Tight control over the value chain is gaining momentum in many business sectors in order to guarantee supply chain speed, trace product, increase customer trust and achieve business growth. Overall there’s vertical integration in the horticultural supply chain with increased cooperation between breeders, propagators, growers, wholesalers and retailers. However, Schoormans believes this will only happen when there’s mutual benefit among supply chain partners or when at the end of the chain (consumers, retailers) transparency is required. Some retailers will set up ‘closed’, dedicated produce chains that will enable them to reduce risks (ensure supply and quality). Currently, the fresh produce and ornamentals business is comprised of many growers, traders and wholesalers that don’t exchange data or information. But in the future a much more transparent system will arise, one that allows large sales volumes as well as small batches, accompanied by clear information regarding quality and sustainability.
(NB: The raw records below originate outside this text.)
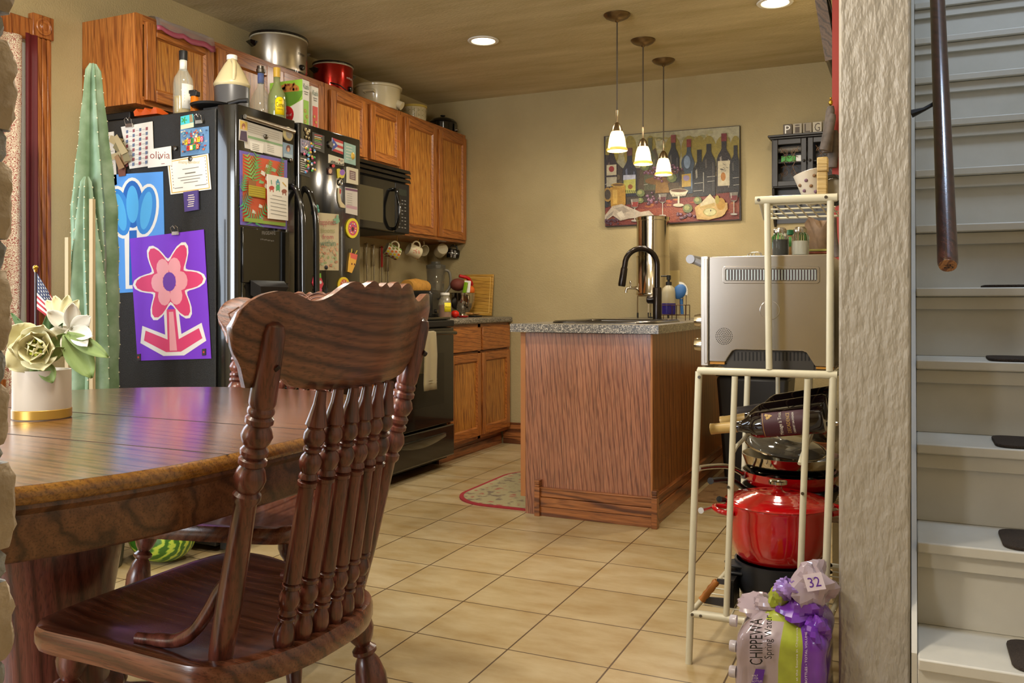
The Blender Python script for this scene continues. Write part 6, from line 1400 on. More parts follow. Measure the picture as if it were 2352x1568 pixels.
for k in range(7): m.ball(PF(723+6*math.cos(k*.9)*.8, 484+11*math.sin(k*.9), .006), .005, .010, .011, 8, 5, k % 3)
solo('magnet', m, [C('m_teal', '#4f9a8a'), C('m_pk', '#c46a8a'), C('m_gn', '#6fae6a')], 'pink and teal flower cluster magnet at the corner of the floral print', 'magnet', group=GM)
c_ = PF(747, 614, .006); solo('magnet', MB().ball(c_, .005, .011, .010), BLACKM, 'small black heart magnet at the bottom of the floral print', 'magnet', group=GM)

# ------------------------------------------------------------ cactus, flowers, flag, melon
def cactus_mat():
    m, nt, b = nodes('cactus_skin'); L = nt.links; tc = nt.nodes.new('ShaderNodeTexCoord'); n = nt.nodes.new('ShaderNodeTexNoise'); n.inputs['Scale'].default_value = 14; n.inputs['Detail'].default_value = 6
    L.new(tc.outputs['Object'], n.inputs['Vector']); r = ramp(nt, [(.25, '#4a6040'), (.5, '#657d5c'), (.75, '#82957a')]); L.new(n.outputs['Fac'], r.inputs['Fac']); L.new(r.outputs[0], b.inputs['Base Color']); b.inputs['Roughness'].default_value = .5; return m
CM = cactus_mat()
cx0, cy0 = -2.84, 2.36
t = thing('cactus_plant', 'tall ribbed green column cactus with wooden stakes between window and fridge', 'cactus', (cx0, cy0, 0))
def column(bx, by, z0, z1, r, topx, ribs=5, ph=0.3):
    m = MB(); R = []; sp = MB(); n = 60
    for k in range(n+1):
        tt = k/n; z = z0+(z1-z0)*tt; rr_ = r*(.88+.12*math.sin(tt*3.2+.4))*(1-max(0, (tt-.66)/.34)**1.15*.66)*(1+.022*math.sin(tt*60))
        if tt > .985: rr_ *= .5
        c_ = Vector((bx+topx*tt+.008*math.sin(tt*5), by, z)); ring = []
        for i in range(ribs*8):
            a = 2*math.pi*i/(ribs*8)+ph+.25*math.sin(tt*3); e = (.5+.5*math.cos(ribs*(a-ph-.25*math.sin(tt*3))))**1.5
            q = rr_*(.36+.64*e**.8); ring.append(c_+Vector((q*math.cos(a), q*math.sin(a), 0)))
            if i % 8 == 0 and k % 2 == 0 and .02 < tt < .99: sp.ball(ring[-1], .0032, None, .003, 5, 3)
        R.append(ring)
    m.loft(R); return m, sp
for (bx, by, z0, z1, r, tx, ph) in ((cx0-.015, cy0, .30, 1.912, .092, .02, .75), (cx0+.055, cy0-.06, .28, 1.47, .068, -.01, .2)):
    m, sp = column(bx, by, z0, z1, r, tx, 5, ph); q = part('stem', m, CM, t, angle=60); part('spines', sp, C('spine_cream', '#b9b493'), q)
STK = C('stake_wood', '#a08c68', .8)
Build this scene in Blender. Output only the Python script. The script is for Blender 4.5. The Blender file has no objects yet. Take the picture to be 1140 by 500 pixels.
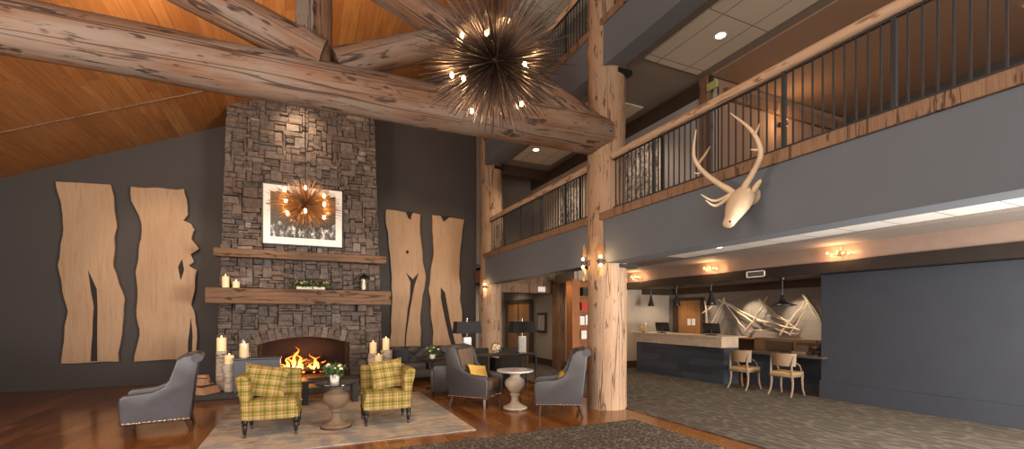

This will lead to more feedback, reviews and reliability scores of vendors and buyers.”
Schoormans said that one of Priva’s most promising solutions is Priva Kompano, the de-leafing robot for tomatoes. “We hope to introduce production versions in the coming year and after that we will add more features and tasks to the machine. Today, our FS Performance system allows growers to manage their operations (labour, production, packaging) in an easy and reliable way. Often overlooked and taken for granted as it works in relative silence: our greenhouse process computer Connext. It includes control logic and a user interface that has evolved over the past couple of decades. There’s an option to run it by artificial intelligence  allowing growers to get the most out of their crop production, while using resources (water, energy, crop protection) in the most efficient way possible. Each year we add new functionality to the system and at the moment we’re in the final stages of testing a new set of controls for ventilation, heating and irrigation that make it easier for growers to maximize growth and development for their crops.”
Giving her final thought on greenhouse automation Meiny Prins, Priva’s CEO, said, “Of course, technology will replace some jobs. It already has for centuries. But we also know that new technology creates new opportunities and new jobs as well. And with a world population that is growing so fast that we can’t provide enough food for everyone. We should consider all solutions that enable growers to generate a higher yield and better quality and contribute to a healthy future. We owe it to future generations.”
Schoormans added, “In the end, everything that can be automated, will be automated. In most countries, there are fewer people available that (want to) work in greenhouses, so we don’t have to worry about large groups of people becoming unemployed. I am much more worried about other industries and jobs that can be partially automated and especially the speed in which automation will be implemented in the coming decades. Will the society at large keep pace with these developments?”